Dopo aver sgozzato la propria masochista amante, il capo della Sezione Omicidi della questura di Roma cade preda di un perverso quanto schizofrenico ragionamento: fino a che punto il ruolo di capo dell’ufficio politico al quale proprio nello stesso giorno dell’omicidio è stato promosso lo mette al riparo da ogni possibile sospetto? La macchina poliziesca della quale fa parte si esporrebbe a una grave perdita di credibilità incriminando un dirigente del suo rango?
Così il poliziotto comincia a seminare indizi e tracce che lo accusano, esaltato dall’ebbrezza di un potere la cui capacità di alterare la verità dei fatti, e anzi di produrne una istituzionale, intende verificare sino in fondo.
Ciò che accade è che i superiori del poliziotto non prendono in considerazione neppure la sua esplicita confessione. L’unico che potrebbe denunciarlo, uno studente contestatore, non lo fa poiché (ragionando in fondo allo stesso modo) trova più comodo credere che coloro che dirigono la repressione politica sono tutti criminali come lui.
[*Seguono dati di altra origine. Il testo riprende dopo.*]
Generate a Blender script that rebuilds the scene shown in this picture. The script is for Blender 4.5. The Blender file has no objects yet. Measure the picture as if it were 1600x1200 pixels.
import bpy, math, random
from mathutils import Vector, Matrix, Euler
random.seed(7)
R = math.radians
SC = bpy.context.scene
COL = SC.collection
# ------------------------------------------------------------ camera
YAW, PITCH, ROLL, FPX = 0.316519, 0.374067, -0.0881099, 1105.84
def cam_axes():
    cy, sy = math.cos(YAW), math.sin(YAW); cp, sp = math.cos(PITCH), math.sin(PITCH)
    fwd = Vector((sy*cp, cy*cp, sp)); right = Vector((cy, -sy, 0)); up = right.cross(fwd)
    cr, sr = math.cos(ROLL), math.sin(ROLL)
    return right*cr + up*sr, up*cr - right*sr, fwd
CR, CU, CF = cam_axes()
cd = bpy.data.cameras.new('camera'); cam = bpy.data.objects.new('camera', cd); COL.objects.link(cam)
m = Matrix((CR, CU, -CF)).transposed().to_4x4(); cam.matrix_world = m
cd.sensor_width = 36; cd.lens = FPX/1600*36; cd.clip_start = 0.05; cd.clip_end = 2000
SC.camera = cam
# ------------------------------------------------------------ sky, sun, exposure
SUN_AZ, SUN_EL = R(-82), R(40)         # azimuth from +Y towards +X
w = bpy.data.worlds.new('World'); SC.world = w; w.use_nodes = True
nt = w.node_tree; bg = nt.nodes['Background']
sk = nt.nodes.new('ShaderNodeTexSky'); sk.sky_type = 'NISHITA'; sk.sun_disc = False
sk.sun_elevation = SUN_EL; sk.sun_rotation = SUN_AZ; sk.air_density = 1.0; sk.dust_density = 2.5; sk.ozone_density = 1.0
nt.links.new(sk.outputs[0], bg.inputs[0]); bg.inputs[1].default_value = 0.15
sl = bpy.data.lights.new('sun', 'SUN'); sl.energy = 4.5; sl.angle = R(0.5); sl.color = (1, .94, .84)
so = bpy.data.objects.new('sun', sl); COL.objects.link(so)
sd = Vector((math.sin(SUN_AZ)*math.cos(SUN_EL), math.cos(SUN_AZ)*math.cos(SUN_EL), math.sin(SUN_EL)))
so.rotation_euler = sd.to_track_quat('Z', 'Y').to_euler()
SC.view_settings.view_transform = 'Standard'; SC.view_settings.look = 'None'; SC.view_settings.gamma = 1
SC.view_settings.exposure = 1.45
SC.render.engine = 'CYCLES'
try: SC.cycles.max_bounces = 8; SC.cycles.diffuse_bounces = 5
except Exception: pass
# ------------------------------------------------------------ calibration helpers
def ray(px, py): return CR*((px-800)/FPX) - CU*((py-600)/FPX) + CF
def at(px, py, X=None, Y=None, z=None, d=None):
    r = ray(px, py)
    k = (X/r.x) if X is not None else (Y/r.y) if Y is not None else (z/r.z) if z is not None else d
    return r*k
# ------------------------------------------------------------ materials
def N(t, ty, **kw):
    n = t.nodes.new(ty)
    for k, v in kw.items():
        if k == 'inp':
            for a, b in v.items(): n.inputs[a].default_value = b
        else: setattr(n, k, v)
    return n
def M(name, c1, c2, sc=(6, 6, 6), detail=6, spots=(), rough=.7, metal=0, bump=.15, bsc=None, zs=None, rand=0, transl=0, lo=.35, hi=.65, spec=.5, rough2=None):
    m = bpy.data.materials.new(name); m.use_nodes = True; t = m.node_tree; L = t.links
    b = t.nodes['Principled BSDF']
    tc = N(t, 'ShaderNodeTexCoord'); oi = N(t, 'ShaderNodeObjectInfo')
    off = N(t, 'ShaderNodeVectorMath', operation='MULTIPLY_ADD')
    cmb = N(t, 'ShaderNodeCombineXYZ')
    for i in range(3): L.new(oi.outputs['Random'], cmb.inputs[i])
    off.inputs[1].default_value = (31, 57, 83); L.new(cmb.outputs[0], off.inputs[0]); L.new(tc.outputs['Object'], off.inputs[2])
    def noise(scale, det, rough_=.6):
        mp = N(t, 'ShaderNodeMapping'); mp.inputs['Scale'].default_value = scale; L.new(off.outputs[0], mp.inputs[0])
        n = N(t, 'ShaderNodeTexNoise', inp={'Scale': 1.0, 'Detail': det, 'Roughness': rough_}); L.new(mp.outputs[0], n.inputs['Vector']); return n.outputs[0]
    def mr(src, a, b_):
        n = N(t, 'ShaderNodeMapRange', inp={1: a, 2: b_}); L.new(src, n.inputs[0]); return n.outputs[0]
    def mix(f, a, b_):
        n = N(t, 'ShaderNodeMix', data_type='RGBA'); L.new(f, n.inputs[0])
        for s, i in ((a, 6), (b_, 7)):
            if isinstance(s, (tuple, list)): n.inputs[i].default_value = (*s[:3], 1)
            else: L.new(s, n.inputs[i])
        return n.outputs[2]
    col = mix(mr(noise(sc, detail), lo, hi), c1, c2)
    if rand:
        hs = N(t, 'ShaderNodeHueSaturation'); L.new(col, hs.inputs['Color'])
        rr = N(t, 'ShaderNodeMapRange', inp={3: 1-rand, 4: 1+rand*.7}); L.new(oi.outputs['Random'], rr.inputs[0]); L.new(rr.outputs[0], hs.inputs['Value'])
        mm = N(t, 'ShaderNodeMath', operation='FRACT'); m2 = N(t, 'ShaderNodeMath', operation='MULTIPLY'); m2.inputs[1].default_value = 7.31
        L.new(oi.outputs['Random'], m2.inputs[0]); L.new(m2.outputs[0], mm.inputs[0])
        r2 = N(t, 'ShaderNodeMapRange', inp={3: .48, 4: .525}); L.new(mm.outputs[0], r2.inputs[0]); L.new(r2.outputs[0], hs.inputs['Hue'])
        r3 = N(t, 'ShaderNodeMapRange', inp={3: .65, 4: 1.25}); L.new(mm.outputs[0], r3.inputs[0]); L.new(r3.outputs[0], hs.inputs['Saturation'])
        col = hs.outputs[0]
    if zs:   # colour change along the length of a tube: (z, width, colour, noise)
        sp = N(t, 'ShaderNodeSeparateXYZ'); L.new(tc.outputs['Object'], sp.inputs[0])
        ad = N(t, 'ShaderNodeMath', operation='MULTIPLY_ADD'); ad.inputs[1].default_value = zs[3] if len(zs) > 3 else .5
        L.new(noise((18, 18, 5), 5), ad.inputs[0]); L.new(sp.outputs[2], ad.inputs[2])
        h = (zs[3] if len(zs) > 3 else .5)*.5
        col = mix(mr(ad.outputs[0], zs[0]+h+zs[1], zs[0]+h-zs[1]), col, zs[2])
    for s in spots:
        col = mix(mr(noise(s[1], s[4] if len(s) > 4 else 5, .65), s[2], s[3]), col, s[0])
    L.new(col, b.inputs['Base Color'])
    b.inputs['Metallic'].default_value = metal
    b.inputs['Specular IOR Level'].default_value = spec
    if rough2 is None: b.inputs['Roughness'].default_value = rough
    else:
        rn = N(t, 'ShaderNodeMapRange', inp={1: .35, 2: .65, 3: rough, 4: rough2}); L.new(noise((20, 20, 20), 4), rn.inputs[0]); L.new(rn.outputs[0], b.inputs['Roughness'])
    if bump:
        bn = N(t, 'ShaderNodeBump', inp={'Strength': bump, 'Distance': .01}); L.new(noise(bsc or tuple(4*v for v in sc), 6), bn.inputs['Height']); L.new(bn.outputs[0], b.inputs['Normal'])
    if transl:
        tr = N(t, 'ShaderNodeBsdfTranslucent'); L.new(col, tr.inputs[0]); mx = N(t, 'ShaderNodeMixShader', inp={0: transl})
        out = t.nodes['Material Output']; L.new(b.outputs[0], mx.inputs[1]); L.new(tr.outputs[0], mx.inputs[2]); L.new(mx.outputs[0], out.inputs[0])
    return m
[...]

Gian Maria Volontè costruisce in modo indimenticabile la maschera psico-somatica dietro la quale il personaggio nasconde la propria nevrosi e la propria condizione di piccolo borghese meridionale frustrato che affida all’autorità e al potere burocratico il proprio riscatto sociale.
Note a margine
Petri riesce a orchestrare la messa in scena aprendo e chiudendo abilmente il registro realistico a toni grotteschi e situazioni paradossali che ricordano certo cinema dell’est, aduso a occuparsi degli arbitrii cui è esposto l’esercizio dell’autorità e del potere con risultati estetici la cui qualità è universalmente riconosciuta.
Petri sembra voler espilicitamente evitare di delimitare l’orizzonte del suo lavoro. Non si tratta di “cinema politico”, tutto concentrato sulla cronaca italiana dell’epoca, ma di un’opera che si colloca all’interno di una tradizione più vasta, con riferimenti letterari (non a caso il film si chiude con una citazione da Franz Kafka). Il taglio delle riprese è asciutto, il linguaggio maturo, la direzione degli attori sicura.
Girato in esterni a Roma (via del Tempio, EUR, piazzale Caravaggio, Pantheon) e negli studi della Incir De Paolis. Premio Oscar miglior film straniero (candidato come miglior sceneggiatura originale Elio Petri e Ugo Pirro, gli autori), Gran Premio della Giuria al Festival di Cannes, 3 Nastri d’argento (regia, soggetto, attore protagonista), 2 David di Donatello (miglior attore e miglior produzione), Grolla d’oro a Gian Maria Volontè.
Nella stagione 1969-70 il film, con un incasso di 1.928.240.000 lire si classificò al settimo posto tra i film più visti in Italia (tra i primi sei, cinque erano comunque italiani).